What to produce —
Gather up every line from the entries below that uses the word "this".

=-=-=-=-=

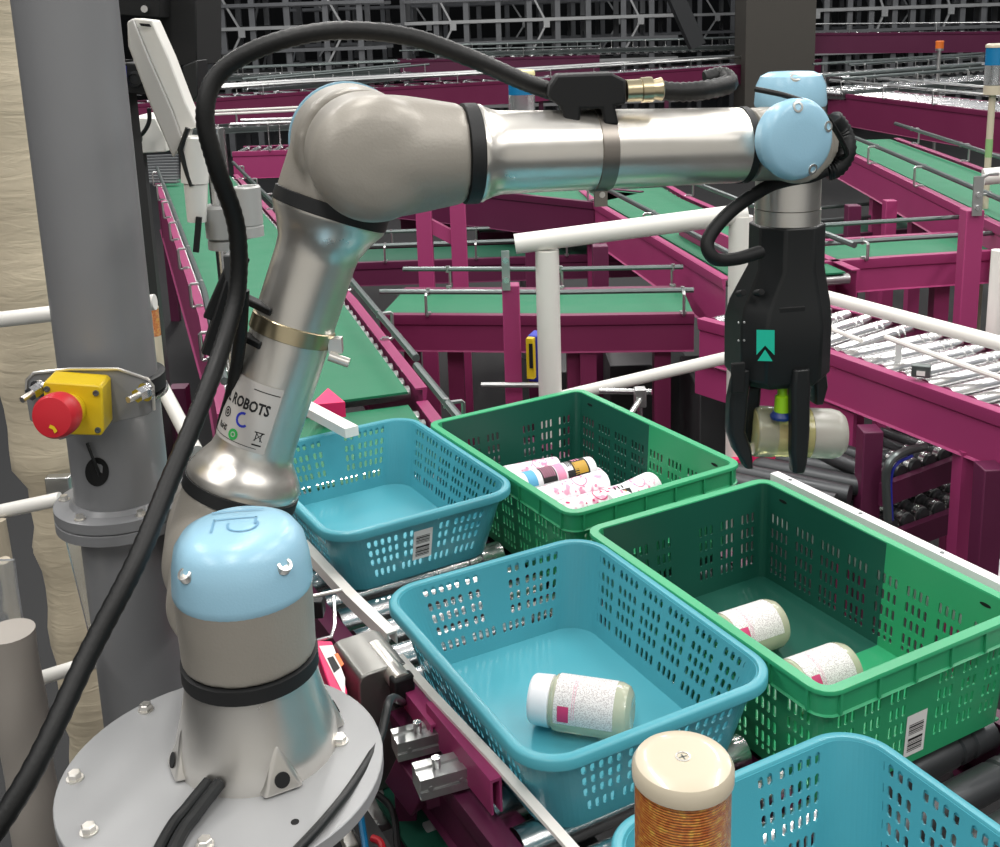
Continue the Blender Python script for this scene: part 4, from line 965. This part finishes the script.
# frame of the plate: x to the right as seen, facing the viewer
yv = 1.375
pp = lambda px, py, dy=0: aty(px, py, yv+dy)
out = [(26, 395), (27, 380), (34, 373), (70, 369), (118, 369), (148, 379), (153, 386), (154, 410), (148, 415), (120, 421), (60, 440), (30, 420)]
xv = V(.985, -.17, 0).normalized()
mb = MB(); mb.loft([[pp(x, y) for x, y in out], [pp(x, y, .004) for x, y in out]]); cp_ = mb.build('clamp_plate', M_grey, es, bevel=.001)
mb = MB(); rim_ = [(26, 395), (27, 380), (34, 373), (70, 369), (118, 369), (148, 379), (153, 386), (154, 410)]
mb.tube([pp(x, y, -.001) for x, y in rim_], .0022, 6); mb.build('plate_edge', M_silver2, es)
for (x0, y0), (x1, y1) in (((43, 386), (22, 400)), ((150, 390), (128, 400))):
    a_, b_ = pp(x0, y0, .0), pp(x1, y1, -.035); mb = MB(); mb.cyl(a_, b_, .0042, n=14); mb.build('threaded_rod', M_silver2, es)
    d_ = b_-a_; mb = MB(); mb.cyl(a_+d_*.25, a_+d_*.6, .0095, n=6); mb.build('nut', M_chrome, es, smooth=20)
    mb = MB(); mb.cyl(a_+d_*.12, a_+d_*.24, .0125, n=20); mb.build('washer', M_chrome, es)
mb = MB(); mb.lathe([(-.011, .074), (-.010, .076), (.010, .076), (.011, .074)], V(PL.x, PL.y, pil_pt(150, 385).z), Z, 48); mb.build('band', M_ring, es)
mb = MB(); mb.lathe([(-.020, .0725), (-.019, .078), (-.014, .078), (-.013, .0725)], V(PL.x, PL.y, pil_pt(150, 385).z), Z, 48); mb.build('band', M_chrome, es)
# box
bc = [(41, 379), (103, 382), (108, 428), (104, 436), (84, 437), (46, 434)]
mb = MB(); y0_, y1_ = -.046, .0
fr_ = [(42, 386), (100, 389), (103, 432), (99, 437), (47, 434)]; fr_ = [(42.5, 384), (45, 381.5), (99, 385.5), (102, 389), (104, 431), (101, 436), (50, 434.5), (47, 432)]
mb.loft([[pp(x, y, y0_) for x, y in fr_], [pp(x, y, y0_)+V(-.004, .046, .000) for x, y in fr_]])
bx = mb.build('yellow_box', M_yellow, es, bevel=.003)
mb = MB(); mb.loft([[pp(x, y, y0_)+V(-.004, .0465, .000) for x, y in fr_], [pp(x, y, y0_)+V(.004, .056, .000) for x, y in fr_]]); mb.build('back_shell', M_black, es)
for x, y in ((43+4, 389), (96, 393), (98, 430)):
    MB().lathe([(0, .004), (.0015, .004), (.0016, .0025), (.0005, .002), (.0005, 0)], pp(x, y, y0_-.0005), V(0, -1, 0), 12).build('cover_screw', M_dsteel, bx)
bpos = pp(70, 409, y0_); bd = (pp(51, 418, y0_-.048)-bpos)
mb = MB(); mb.lathe([(0, .021), (.006, .021), (.008, .017), (.026, .016)], bpos, bd, 32); mb.build('button_neck', M_yellow, es)
mb = MB(); mb.lathe([(.018, .021), (.022, .0275), (.030, .0285), (.042, .028), (.047, .025), (.049, .012), (.0495, 0)], bpos, bd, 44); rbt = mb.build('mushroom_button', M_red, es)
bdn = bd.normalized(); f_ = planemap(bpos+bdn*.0497, _right-bdn*_right.dot(bdn), -_down+bdn*_down.dot(bdn))
mb = MB(); mb.face([mb.bm.verts.new(f_(x, y)) for x, y in ((-.001, -.008), (.004, -.010), (.008, -.016), (.004, -.019), (.002, -.014), (-.003, -.012))]); mb.build('arrow_mark', M_yellow, rbt)

# wrapped duct behind the pillar
def wob(z, k): return .006*math.sin(z*9+k)+.004*math.sin(z*23+k*2)
mb = MB(); secs = []
DX = aty(46, 400, 1.80)
for i in range(70):
    z = 2.6-i*2.6/69; rr_ = .066 if z > 1.1 else .052; rr_ += .003*math.sin(z*40)+.002*math.sin(z*91)
    sx_ = .0 if z > 1.1 else .03*(1.1-z)
    if 1.0 < z < 1.15: rr_ -= .004
    secs.append([V(DX.x+wob(z, 0)*.5+sx_+rr_*math.cos(k*PI/14)*(1+.03*math.sin(k*3+z*20)), DX.y+rr_*math.sin(k*PI/14), z) for k in range(28)])
mb.loft(secs); tag(mb.build('wrapped_duct', M_fabric, smooth=60), 'vertical duct wrapped in wrinkled beige film behind the grey pillar', 'duct')
mb = MB(); secs = []; DX2 = aty(22, 720, 1.35)
for i in range(30):
    z = 1.07-i*1.07/29; rr_ = .034+.002*math.sin(z*35); secs.append([V(DX2.x+rr_*math.cos(k*PI/12), DX2.y+rr_*math.sin(k*PI/12), z) for k in range(24)])
mb.loft(secs); duct2 = tag(mb.build('wrapped_pipe', mat('grey_beige_wrap', '#97918a', .5, bump=.3, bscale=30), smooth=60), 'short greyish wrapped pipe low at the left edge', 'pipe')
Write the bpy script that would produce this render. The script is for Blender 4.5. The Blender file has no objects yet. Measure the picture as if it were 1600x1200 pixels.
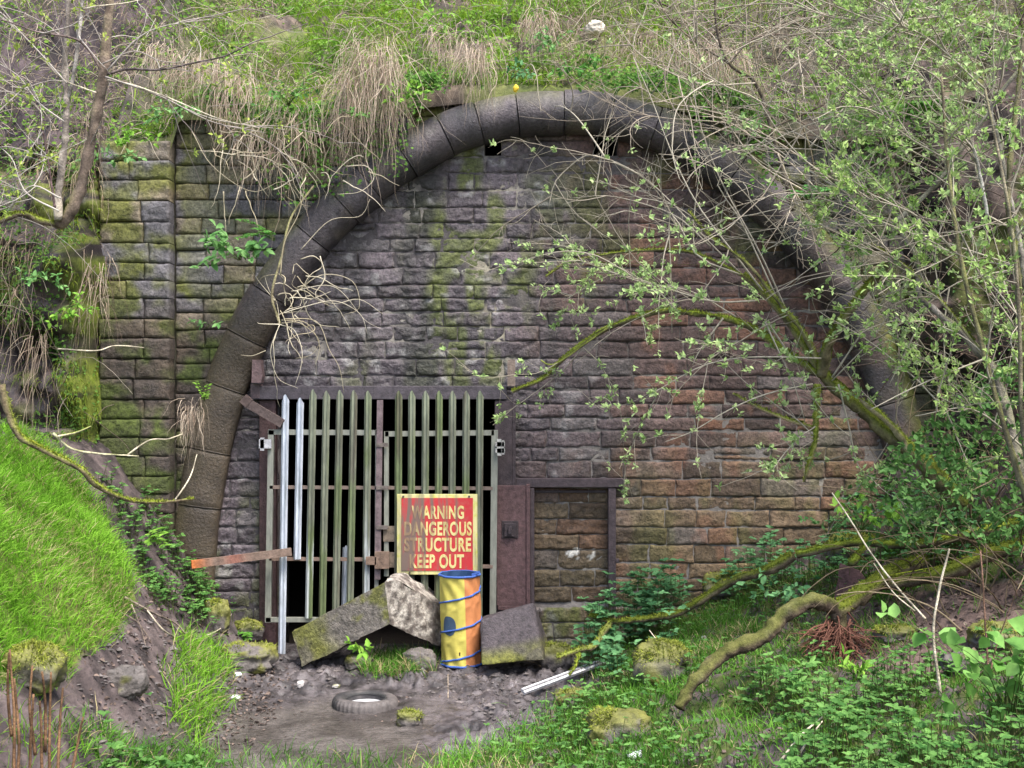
import bpy, math, random
import numpy as np
from mathutils import Vector

scene = bpy.context.scene
# ------------------------------------------------------------------ camera, sky, sun, exposure
CAMZ = 2.78
cam_d = bpy.data.cameras.new('camera')
cam = bpy.data.objects.new('camera', cam_d)
scene.collection.objects.link(cam)
cam.location = (0, -12, CAMZ)
cam.rotation_euler = (math.radians(90), 0, 0)
cam_d.sensor_width = 36
cam_d.lens = 36 * 1800 / 1600
cam_d.clip_start = 0.05
cam_d.clip_end = 500
scene.camera = cam

SUN_EL, SUN_AZ = 60, 145          # azimuth measured from +Y clockwise: behind the camera, to the right
world = bpy.data.worlds.new('World')
scene.world = world
world.use_nodes = True
wn = world.node_tree
sky = wn.nodes.new('ShaderNodeTexSky')
sky.sky_type = 'NISHITA'
sky.sun_disc = False
sky.sun_elevation = math.radians(SUN_EL)
sky.sun_rotation = math.radians(SUN_AZ)
sky.dust_density = 3.0
sky.ozone_density = 0.6
bg = wn.nodes['Background']
bg.inputs['Strength'].default_value = 0.13
wn.links.new(sky.outputs['Color'], bg.inputs['Color'])
sun_d = bpy.data.lights.new('sun', 'SUN')
sun_d.energy = 2.1
sun_d.angle = math.radians(20)
sun_d.color = (1.0, 0.96, 0.9)
sun = bpy.data.objects.new('sun', sun_d)
scene.collection.objects.link(sun)
el, az = math.radians(SUN_EL), math.radians(SUN_AZ)
to_sun = Vector((math.sin(az) * math.cos(el), math.cos(az) * math.cos(el), math.sin(el)))
sun.rotation_euler = to_sun.to_track_quat('Z', 'Y').to_euler()
scene.view_settings.view_transform = 'Standard'
scene.view_settings.look = 'None'
scene.view_settings.exposure = 1.58
scene.view_settings.gamma = 1.0

# ------------------------------------------------------------------ numeric helpers
def RS(s): return np.random.RandomState(s)

def _hash(i, j, k):
    n = (i * 374761393 + j * 668265263 + k * 2147483647 * 3 + 1013904223) & 0xffffffff
    n = ((n ^ (n >> 13)) * 1274126177) & 0xffffffff
    n = ((n ^ (n >> 16)) * 2246822519) & 0xffffffff
    return ((n ^ (n >> 15)) & 0xffffff) / float(0xffffff)

def vnoise(x, y, z):
    x, y, z = np.broadcast_arrays(np.asarray(x, float), np.asarray(y, float), np.asarray(z, float))
    xi, yi, zi = np.floor(x).astype(np.int64), np.floor(y).astype(np.int64), np.floor(z).astype(np.int64)
    fx, fy, fz = x - xi, y - yi, z - zi
    fx, fy, fz = fx*fx*(3-2*fx), fy*fy*(3-2*fy), fz*fz*(3-2*fz)
    r = 0
    for a in (0, 1):
        for b in (0, 1):
            for c in (0, 1):
                w = (fx if a else 1-fx) * (fy if b else 1-fy) * (fz if c else 1-fz)
                r = r + w * _hash(xi+a, yi+b, zi+c)
    return r

def fbm(x, y, z=0.0, o=4):
    s, a, t = 0, 0.5, 0
    for k in range(o):
        f = 2.03 ** k
        s = s + a * vnoise(np.asarray(x)*f + 17.3*k, np.asarray(y)*f + 5.1*k, np.asarray(z)*f + 9.7*k)
        t += a; a *= 0.5
    return s / t

def sst(a, b, x):
    t = np.clip((np.asarray(x, float) - a) / (b - a), 0, 1)
    return t*t*(3-2*t)

def lerp(a, b, t): return a + (b - a) * t

def mixc(c1, c2, t):
    c1, c2, t = np.asarray(c1, float), np.asarray(c2, float), np.asarray(t, float)[..., None]
    return c1 + (c2 - c1) * t

def norm(v): return v / np.maximum(np.linalg.norm(v, axis=-1, keepdims=True), 1e-9)

def P(px, py, d):
    """world point seen at a photograph pixel at depth d in front of the camera"""
    return np.array([(px-800)/1800*d, d-12.0, CAMZ-(py-600)/1800*d])

def PL(pts, d):
    """list of (px,py[,d]) -> (n,3)"""
    return np.array([P(p[0], p[1], p[2] if len(p) > 2 else d) for p in pts])

def proj(p):
    d = p[..., 1] + 12.0
    d = np.where(d < 0.2, 0.2, d)
    return 800 + p[..., 0]/d*1800, 600 - (p[..., 2]-CAMZ)/d*1800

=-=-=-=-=

Task answer —
Continue the Blender Python script for this scene: part 4, from line 965. This part finishes the script.
Write the bpy script that would produce this render. The script is for Blender 4.5. The Blender file has no objects yet. Measure the picture as if it were 1600x1200 pixels.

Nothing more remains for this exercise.